__Given problem__:
Each line from the beginning of the data below through the line containing "cam_data.dof.aperture_fstop = 5.6" should be repeated exactly, please.

__Given data__:
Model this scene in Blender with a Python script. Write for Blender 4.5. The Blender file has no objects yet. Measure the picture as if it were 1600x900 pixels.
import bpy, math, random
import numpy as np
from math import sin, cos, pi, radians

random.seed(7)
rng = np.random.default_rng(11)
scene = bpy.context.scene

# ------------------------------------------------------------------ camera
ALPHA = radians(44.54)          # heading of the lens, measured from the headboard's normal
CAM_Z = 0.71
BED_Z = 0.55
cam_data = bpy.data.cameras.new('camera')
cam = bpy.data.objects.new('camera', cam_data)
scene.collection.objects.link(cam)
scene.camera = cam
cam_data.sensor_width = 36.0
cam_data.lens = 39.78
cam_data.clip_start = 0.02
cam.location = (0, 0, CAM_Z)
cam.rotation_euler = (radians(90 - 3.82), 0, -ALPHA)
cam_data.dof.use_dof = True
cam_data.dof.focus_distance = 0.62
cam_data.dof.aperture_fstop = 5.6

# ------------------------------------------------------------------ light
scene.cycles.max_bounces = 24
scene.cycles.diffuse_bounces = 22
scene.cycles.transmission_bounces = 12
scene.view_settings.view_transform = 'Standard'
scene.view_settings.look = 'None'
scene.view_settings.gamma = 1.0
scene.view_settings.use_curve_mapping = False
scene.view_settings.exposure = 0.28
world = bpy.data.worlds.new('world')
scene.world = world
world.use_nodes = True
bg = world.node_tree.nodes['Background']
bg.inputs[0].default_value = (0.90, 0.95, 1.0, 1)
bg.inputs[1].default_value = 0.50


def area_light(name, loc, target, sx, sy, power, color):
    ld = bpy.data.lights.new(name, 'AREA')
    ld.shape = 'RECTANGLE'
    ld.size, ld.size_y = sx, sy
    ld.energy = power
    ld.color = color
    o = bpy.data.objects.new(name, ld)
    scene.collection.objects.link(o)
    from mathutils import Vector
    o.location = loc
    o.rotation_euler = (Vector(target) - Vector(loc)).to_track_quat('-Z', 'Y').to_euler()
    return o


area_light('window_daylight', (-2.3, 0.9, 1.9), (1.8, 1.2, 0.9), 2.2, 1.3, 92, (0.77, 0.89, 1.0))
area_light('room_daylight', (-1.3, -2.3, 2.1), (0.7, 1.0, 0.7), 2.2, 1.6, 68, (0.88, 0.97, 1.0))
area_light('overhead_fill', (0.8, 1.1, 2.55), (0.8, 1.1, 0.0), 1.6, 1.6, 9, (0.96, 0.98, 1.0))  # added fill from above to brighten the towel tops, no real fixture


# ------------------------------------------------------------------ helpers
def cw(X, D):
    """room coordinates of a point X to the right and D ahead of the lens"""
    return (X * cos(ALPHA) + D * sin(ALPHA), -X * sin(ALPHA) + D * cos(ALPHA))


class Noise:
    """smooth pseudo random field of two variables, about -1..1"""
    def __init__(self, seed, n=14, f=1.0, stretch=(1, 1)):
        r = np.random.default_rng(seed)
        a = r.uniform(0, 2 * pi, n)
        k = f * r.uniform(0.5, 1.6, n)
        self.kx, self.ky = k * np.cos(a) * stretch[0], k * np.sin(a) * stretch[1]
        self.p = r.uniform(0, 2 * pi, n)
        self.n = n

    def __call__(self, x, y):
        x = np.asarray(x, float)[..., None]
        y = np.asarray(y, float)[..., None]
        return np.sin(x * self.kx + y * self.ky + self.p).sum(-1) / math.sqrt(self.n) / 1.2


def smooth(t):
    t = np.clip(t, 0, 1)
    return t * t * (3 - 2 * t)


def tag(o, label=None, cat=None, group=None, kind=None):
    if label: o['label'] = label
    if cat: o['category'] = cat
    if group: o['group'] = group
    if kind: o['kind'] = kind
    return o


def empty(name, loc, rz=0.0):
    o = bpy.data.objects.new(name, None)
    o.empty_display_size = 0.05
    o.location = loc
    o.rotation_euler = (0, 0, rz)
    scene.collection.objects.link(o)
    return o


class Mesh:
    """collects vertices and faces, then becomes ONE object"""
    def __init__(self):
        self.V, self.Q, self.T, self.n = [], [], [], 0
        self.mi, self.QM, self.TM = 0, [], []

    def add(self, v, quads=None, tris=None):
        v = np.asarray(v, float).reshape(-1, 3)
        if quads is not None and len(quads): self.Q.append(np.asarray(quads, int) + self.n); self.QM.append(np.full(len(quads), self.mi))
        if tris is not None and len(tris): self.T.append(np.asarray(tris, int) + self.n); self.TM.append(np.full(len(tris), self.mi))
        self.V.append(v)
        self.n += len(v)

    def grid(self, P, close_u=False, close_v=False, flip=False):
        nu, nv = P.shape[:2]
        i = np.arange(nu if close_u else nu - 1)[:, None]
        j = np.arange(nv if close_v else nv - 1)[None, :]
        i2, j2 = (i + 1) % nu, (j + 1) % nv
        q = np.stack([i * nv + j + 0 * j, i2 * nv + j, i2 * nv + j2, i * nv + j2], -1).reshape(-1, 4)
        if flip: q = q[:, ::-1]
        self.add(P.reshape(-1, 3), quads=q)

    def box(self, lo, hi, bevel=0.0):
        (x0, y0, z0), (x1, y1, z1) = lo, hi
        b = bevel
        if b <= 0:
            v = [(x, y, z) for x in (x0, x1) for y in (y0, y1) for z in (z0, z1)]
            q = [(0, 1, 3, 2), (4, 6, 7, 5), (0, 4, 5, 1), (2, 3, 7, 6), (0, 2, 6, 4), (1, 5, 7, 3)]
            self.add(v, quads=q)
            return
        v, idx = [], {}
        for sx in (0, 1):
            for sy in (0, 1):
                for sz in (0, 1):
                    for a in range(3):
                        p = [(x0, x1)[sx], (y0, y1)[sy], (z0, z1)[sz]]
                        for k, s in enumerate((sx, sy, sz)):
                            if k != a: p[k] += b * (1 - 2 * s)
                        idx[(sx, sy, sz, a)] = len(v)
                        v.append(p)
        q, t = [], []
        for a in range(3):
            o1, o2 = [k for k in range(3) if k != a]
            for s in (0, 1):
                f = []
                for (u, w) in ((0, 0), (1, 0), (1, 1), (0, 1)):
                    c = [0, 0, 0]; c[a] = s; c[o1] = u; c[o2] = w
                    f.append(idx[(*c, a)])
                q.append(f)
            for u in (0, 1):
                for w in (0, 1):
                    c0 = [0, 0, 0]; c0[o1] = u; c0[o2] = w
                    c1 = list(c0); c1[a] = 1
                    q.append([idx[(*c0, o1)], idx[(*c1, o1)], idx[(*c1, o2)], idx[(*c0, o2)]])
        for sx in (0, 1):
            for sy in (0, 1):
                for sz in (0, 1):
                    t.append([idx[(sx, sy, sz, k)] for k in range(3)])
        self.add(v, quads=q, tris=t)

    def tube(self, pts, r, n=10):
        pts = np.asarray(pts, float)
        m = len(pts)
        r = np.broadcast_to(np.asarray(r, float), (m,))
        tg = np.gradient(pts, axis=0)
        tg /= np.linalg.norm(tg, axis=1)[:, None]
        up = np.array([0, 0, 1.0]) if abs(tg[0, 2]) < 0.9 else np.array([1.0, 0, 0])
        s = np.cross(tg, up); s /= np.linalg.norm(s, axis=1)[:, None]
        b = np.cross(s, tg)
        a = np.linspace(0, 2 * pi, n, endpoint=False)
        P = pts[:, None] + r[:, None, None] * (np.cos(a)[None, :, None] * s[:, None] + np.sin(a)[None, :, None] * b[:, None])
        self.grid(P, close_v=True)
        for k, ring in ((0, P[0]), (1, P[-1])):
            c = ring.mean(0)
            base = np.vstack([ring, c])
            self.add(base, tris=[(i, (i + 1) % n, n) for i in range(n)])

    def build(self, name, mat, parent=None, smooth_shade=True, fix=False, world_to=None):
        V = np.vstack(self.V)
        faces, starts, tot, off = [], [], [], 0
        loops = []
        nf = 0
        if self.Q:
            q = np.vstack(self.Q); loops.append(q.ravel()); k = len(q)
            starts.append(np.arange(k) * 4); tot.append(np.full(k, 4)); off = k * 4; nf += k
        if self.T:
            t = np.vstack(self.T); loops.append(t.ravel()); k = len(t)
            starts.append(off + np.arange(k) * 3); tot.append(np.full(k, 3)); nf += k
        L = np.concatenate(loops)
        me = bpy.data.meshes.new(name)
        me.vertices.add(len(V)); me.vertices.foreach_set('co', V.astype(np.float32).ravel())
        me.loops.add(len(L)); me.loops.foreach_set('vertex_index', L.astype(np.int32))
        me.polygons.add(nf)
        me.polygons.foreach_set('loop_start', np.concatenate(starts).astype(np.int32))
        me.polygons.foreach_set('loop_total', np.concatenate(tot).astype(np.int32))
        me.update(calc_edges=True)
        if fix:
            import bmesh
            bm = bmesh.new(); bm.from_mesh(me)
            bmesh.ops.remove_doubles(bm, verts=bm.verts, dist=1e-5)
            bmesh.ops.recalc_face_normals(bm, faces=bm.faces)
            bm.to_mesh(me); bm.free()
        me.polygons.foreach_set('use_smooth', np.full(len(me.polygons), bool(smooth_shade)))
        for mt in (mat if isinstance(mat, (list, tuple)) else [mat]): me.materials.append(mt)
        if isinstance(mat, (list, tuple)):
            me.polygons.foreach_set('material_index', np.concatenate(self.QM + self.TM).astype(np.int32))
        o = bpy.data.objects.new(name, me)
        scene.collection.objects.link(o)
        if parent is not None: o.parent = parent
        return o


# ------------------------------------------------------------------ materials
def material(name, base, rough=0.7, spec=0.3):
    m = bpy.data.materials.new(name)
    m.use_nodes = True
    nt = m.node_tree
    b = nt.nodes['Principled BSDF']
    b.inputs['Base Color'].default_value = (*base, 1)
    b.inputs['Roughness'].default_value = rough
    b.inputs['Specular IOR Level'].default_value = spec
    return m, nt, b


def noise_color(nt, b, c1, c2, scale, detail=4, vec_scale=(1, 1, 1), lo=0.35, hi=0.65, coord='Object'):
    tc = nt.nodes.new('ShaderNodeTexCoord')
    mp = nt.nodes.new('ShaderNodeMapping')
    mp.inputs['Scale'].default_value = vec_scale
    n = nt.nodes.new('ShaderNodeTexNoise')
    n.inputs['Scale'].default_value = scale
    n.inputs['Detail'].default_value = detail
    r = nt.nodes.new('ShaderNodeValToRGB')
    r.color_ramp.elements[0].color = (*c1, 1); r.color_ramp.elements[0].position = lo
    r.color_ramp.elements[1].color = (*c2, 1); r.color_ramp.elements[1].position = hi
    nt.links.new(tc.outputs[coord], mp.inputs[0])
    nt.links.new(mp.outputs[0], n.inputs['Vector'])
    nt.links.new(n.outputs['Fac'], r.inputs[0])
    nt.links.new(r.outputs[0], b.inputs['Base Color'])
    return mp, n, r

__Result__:
Model this scene in Blender with a Python script. Write for Blender 4.5. The Blender file has no objects yet. Measure the picture as if it were 1600x900 pixels.
import bpy, math, random
import numpy as np
from math import sin, cos, pi, radians

random.seed(7)
rng = np.random.default_rng(11)
scene = bpy.context.scene

# ------------------------------------------------------------------ camera
ALPHA = radians(44.54)          # heading of the lens, measured from the headboard's normal
CAM_Z = 0.71
BED_Z = 0.55
cam_data = bpy.data.cameras.new('camera')
cam = bpy.data.objects.new('camera', cam_data)
scene.collection.objects.link(cam)
scene.camera = cam
cam_data.sensor_width = 36.0
cam_data.lens = 39.78
cam_data.clip_start = 0.02
cam.location = (0, 0, CAM_Z)
cam.rotation_euler = (radians(90 - 3.82), 0, -ALPHA)
cam_data.dof.use_dof = True
cam_data.dof.focus_distance = 0.62
cam_data.dof.aperture_fstop = 5.6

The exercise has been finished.